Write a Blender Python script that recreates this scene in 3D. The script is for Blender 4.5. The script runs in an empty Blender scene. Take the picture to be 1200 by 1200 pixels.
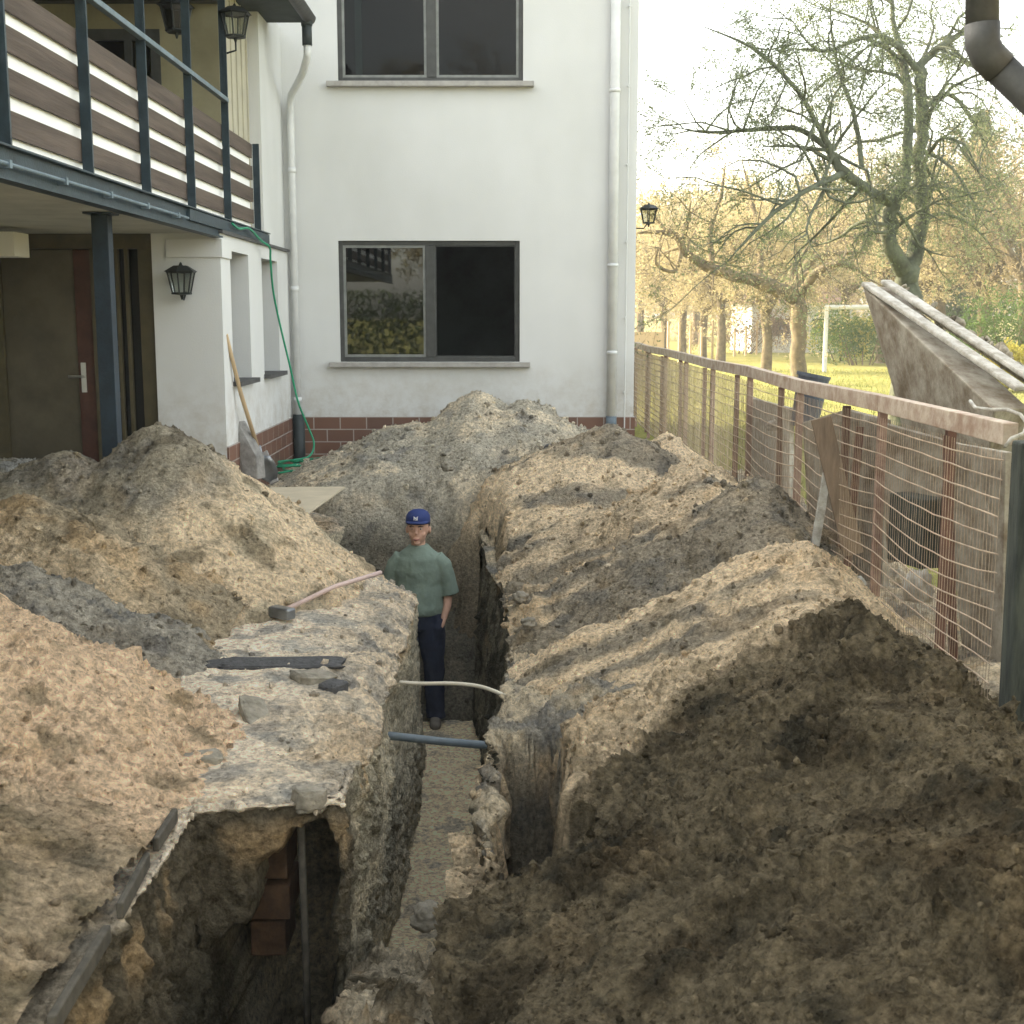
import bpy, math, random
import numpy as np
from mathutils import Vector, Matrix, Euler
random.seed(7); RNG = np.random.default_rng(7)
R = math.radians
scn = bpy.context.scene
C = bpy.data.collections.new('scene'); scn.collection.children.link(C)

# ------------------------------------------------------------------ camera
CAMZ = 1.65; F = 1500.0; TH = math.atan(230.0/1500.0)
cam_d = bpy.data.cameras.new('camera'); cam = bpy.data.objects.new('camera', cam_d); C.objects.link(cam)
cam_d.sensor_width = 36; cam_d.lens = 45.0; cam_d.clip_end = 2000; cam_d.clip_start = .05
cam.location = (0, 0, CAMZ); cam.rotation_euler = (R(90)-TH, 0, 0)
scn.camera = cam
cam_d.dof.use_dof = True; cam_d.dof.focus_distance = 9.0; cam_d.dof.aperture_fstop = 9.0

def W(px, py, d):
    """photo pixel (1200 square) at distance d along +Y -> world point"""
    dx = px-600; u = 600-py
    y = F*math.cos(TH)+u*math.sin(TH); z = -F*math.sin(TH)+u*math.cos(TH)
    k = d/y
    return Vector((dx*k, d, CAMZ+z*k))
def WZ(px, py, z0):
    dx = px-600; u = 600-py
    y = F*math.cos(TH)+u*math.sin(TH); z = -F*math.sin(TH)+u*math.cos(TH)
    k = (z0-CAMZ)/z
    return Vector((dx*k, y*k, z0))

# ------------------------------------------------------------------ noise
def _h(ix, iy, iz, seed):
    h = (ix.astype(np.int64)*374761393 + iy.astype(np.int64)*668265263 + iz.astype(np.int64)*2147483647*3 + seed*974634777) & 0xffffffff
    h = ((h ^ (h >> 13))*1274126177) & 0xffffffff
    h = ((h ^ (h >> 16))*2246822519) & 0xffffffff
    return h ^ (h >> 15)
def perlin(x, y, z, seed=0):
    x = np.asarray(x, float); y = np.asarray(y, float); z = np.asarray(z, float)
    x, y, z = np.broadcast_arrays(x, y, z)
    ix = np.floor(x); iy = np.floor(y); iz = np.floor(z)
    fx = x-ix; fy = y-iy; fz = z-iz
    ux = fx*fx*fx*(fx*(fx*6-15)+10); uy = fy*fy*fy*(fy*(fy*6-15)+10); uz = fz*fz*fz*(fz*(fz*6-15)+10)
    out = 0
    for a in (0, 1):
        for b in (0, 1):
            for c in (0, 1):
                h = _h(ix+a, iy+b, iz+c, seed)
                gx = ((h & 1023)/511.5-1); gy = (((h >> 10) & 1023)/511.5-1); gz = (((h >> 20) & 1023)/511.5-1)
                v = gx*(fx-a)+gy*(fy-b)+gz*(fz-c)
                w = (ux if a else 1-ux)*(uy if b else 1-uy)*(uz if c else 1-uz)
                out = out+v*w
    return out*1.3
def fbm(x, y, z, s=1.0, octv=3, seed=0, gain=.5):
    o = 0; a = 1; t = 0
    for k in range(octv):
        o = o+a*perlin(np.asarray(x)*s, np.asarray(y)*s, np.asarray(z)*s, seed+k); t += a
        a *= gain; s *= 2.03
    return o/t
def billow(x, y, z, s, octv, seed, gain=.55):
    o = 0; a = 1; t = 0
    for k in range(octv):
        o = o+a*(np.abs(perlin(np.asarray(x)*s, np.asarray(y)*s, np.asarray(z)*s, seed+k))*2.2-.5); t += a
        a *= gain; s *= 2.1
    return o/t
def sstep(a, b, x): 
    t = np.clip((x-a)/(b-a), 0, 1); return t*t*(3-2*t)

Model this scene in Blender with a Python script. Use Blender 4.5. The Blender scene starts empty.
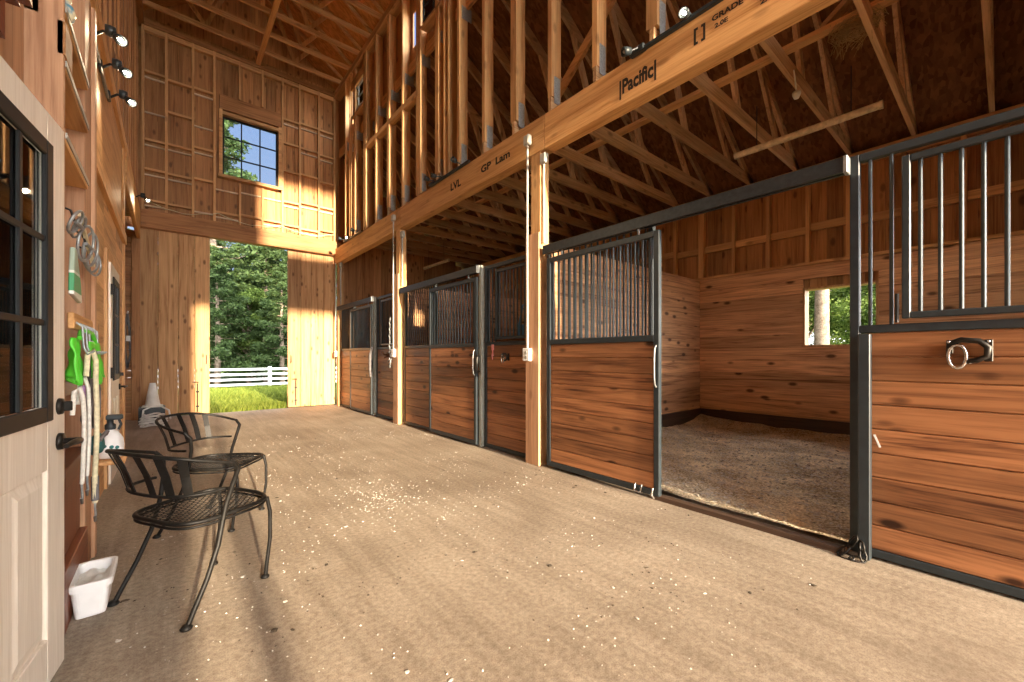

■ ■ ■ ■ ■ ■ ■

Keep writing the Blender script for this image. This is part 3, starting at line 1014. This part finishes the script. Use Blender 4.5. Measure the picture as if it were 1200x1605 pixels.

■ ■ ■ ■ ■ ■ ■

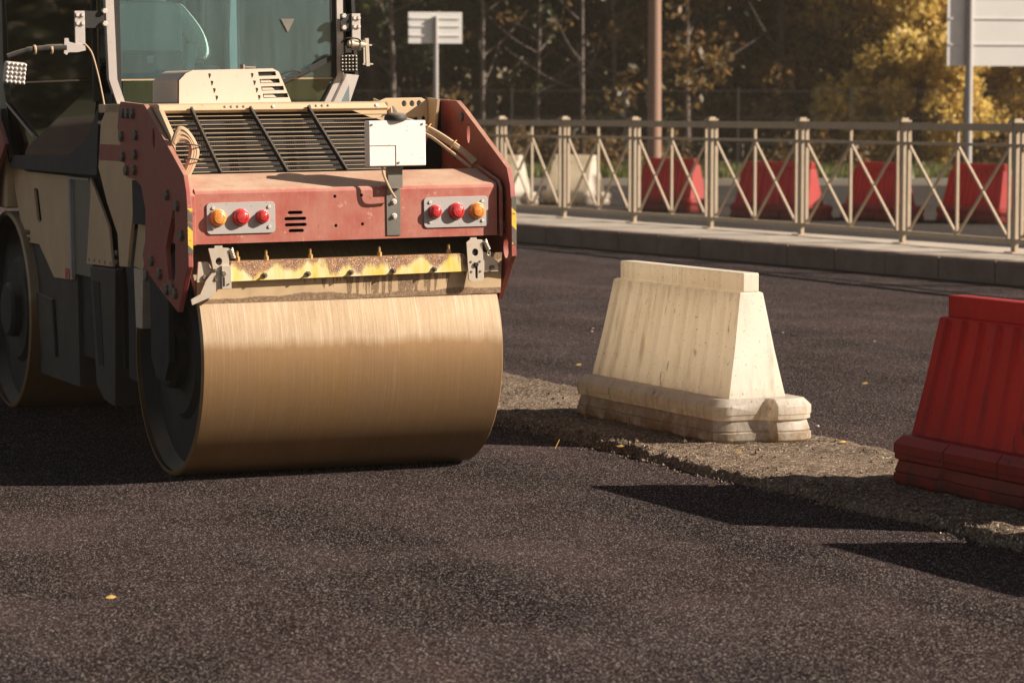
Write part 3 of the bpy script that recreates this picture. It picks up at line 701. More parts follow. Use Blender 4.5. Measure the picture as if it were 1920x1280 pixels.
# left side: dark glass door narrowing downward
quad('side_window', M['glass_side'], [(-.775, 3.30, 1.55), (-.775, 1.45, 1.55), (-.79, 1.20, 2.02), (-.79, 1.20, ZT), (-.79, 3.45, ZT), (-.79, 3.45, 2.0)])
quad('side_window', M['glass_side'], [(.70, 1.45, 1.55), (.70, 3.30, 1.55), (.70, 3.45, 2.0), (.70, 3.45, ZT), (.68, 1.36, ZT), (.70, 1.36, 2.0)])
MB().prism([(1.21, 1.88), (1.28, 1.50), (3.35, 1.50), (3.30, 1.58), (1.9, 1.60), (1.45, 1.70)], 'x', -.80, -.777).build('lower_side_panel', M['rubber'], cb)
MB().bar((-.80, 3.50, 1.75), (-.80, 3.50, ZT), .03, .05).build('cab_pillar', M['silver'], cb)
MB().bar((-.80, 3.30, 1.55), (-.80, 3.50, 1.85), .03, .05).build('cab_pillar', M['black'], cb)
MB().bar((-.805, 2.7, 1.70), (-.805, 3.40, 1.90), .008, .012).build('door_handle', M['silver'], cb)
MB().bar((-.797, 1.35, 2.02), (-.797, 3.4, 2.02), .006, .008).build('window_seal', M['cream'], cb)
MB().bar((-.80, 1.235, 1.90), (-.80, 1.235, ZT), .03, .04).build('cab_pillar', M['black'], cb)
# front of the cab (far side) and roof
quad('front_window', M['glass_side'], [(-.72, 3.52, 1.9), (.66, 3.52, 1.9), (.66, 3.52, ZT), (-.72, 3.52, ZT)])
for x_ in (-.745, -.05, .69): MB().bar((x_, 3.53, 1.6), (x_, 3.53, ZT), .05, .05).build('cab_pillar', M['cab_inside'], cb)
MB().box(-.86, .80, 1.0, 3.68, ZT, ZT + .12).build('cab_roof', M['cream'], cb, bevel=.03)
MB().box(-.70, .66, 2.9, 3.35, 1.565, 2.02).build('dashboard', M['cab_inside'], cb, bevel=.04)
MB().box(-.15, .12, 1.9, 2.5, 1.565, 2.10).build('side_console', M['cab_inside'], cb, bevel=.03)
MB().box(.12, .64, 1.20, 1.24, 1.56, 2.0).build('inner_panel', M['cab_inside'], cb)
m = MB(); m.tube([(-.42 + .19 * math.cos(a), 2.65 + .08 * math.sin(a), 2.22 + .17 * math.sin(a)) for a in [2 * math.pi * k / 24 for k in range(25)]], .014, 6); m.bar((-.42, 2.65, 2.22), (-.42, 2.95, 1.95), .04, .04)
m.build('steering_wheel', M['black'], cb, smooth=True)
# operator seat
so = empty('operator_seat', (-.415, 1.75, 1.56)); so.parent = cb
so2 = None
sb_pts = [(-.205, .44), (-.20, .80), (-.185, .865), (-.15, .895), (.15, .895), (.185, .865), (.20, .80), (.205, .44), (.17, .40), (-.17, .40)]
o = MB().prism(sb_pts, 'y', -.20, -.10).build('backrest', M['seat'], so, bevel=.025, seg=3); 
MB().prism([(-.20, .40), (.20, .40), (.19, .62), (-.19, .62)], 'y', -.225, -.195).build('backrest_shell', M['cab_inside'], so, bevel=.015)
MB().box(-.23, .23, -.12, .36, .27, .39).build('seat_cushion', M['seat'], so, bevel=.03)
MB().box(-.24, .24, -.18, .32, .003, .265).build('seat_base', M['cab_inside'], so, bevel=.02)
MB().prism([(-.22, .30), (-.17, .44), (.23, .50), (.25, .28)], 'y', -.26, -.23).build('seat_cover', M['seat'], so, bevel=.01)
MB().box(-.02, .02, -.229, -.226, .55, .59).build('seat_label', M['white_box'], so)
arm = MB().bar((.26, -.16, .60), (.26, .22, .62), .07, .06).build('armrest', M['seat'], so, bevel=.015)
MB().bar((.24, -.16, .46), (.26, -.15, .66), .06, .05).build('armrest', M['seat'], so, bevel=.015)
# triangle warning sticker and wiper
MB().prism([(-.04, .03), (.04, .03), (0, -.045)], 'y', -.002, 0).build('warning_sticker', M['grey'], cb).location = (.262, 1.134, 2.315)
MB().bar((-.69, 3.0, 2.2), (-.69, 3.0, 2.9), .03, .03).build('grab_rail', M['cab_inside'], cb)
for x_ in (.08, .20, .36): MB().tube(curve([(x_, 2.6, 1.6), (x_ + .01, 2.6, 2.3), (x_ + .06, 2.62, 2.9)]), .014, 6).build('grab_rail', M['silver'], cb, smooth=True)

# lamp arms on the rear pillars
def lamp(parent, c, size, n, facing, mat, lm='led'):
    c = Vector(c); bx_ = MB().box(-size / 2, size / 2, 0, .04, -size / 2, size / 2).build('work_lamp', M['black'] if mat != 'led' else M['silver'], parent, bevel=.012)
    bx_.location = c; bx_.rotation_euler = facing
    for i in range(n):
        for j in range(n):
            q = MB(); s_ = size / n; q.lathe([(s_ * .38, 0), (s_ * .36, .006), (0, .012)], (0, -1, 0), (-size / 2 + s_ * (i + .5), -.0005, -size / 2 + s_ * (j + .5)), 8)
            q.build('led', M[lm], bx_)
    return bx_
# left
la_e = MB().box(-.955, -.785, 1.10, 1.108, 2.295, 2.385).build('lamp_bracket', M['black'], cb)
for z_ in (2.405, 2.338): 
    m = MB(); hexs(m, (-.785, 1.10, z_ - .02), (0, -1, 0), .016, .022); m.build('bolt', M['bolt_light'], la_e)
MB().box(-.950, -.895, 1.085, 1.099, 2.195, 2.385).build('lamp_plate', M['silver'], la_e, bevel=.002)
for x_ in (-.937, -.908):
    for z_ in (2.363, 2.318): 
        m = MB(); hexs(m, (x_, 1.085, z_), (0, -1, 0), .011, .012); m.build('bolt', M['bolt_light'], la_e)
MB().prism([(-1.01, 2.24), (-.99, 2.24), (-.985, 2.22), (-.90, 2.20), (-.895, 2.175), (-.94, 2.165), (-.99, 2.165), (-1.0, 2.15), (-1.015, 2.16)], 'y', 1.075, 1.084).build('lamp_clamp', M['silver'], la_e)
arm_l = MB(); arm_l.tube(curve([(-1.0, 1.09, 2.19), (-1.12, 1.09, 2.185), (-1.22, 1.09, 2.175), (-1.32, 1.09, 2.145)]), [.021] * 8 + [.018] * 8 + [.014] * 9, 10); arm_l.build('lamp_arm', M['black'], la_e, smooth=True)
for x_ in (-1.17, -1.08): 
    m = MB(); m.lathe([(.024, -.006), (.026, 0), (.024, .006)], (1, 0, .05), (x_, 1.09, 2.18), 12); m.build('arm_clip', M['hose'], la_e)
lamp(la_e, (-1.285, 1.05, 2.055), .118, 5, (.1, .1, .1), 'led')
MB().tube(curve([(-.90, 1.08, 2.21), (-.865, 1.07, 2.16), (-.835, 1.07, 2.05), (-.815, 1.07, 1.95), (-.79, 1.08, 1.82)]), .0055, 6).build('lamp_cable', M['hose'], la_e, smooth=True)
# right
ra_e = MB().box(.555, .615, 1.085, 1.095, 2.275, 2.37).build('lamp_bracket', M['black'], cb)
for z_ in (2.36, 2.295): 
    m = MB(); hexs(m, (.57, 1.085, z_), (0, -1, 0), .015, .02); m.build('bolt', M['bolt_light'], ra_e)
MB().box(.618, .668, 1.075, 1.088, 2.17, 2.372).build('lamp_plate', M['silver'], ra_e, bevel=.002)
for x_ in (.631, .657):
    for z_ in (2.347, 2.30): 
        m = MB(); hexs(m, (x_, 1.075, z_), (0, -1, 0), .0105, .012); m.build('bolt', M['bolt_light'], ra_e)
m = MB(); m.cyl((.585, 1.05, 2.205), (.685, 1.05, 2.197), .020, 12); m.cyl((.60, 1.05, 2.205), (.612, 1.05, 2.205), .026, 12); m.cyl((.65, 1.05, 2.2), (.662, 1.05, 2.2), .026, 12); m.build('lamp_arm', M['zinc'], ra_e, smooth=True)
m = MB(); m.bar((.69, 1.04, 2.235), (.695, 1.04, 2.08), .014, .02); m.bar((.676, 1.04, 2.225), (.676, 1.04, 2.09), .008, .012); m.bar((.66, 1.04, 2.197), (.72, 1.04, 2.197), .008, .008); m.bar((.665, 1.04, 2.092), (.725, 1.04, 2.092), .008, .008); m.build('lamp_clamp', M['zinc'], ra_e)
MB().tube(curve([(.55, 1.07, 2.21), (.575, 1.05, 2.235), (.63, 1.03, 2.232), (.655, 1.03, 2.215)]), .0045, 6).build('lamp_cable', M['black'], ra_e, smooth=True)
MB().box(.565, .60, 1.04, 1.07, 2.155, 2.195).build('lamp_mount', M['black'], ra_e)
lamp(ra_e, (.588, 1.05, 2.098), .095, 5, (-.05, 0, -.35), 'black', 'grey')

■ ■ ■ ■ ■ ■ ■

[Aim of the exercise]
From the records above, quote word for word only the lines beginning at the line that has "Write a Blender" and stopping after the line that has "cam_d.dof.use_dof = True;". Omit the pictures.

[Result of the task]
Write a Blender Python script that recreates this scene in 3D. The script is for Blender 4.5. The script runs in an empty Blender scene. Take the picture to be 1200 by 1200 pixels.
import bpy, math, random
import numpy as np
from mathutils import Vector, Matrix, Euler
random.seed(7); RNG = np.random.default_rng(7)
R = math.radians
scn = bpy.context.scene
C = bpy.data.collections.new('scene'); scn.collection.children.link(C)

# ------------------------------------------------------------------ camera
CAMZ = 1.65; F = 1500.0; TH = math.atan(230.0/1500.0)
cam_d = bpy.data.cameras.new('camera'); cam = bpy.data.objects.new('camera', cam_d); C.objects.link(cam)
cam_d.sensor_width = 36; cam_d.lens = 45.0; cam_d.clip_end = 2000; cam_d.clip_start = .05
cam.location = (0, 0, CAMZ); cam.rotation_euler = (R(90)-TH, 0, 0)
scn.camera = cam
cam_d.dof.use_dof = True; cam_d.dof.focus_distance = 9.0; cam_d.dof.aperture_fstop = 9.0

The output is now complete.